Goldman Sachs asks clients to buy dollar, but Morgan Stanley says to go slow
The US currency has rallied since the Labor Department released a stronger-than-forecast payroll report on August 5, reviving traders’ bets on a centralbank move.

Goldman Sachs is telling clients to buy the dollar as the market under prices the odds of a Federal Reserve interest-rate increase this year.
Morgan Stanley says not so fast.
The US currency has rallied since the Labor Department released a stronger-than-forecast payroll report on August 5, reviving traders’ bets on a centralbank move.
Robin Brooks, Goldman Sachs’ chief currency strategist, said on Monday that the likelihood of a rate hike by the year-end is 75 per cent, up from 65 per cent, and higher than what markets are predicting.

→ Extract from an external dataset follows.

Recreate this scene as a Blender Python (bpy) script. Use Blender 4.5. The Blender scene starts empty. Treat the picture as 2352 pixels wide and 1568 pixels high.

Hans Redeker, Morgan Stanley’s chief global currency strategist, said the employment gains won’t be enough to raise US inflation expectations. “We remain structural dollar bulls, given our view that the Fed will ultimately hike more than markets are pricing,” New Yorkbased Brooks and Michael Cahill wrote.
With the dollar down almost 4 per cent this year, traders will watch for signals when Fed Chair Janet Yellen speaks later this month at a meeting of policy makers in Wyoming. Dollar “support is unlikely to last long, as the Fed may have no intention of allowing real rates to rise pre-emptively,” Morgan Stanley’s London-based Redeker wrote in a note.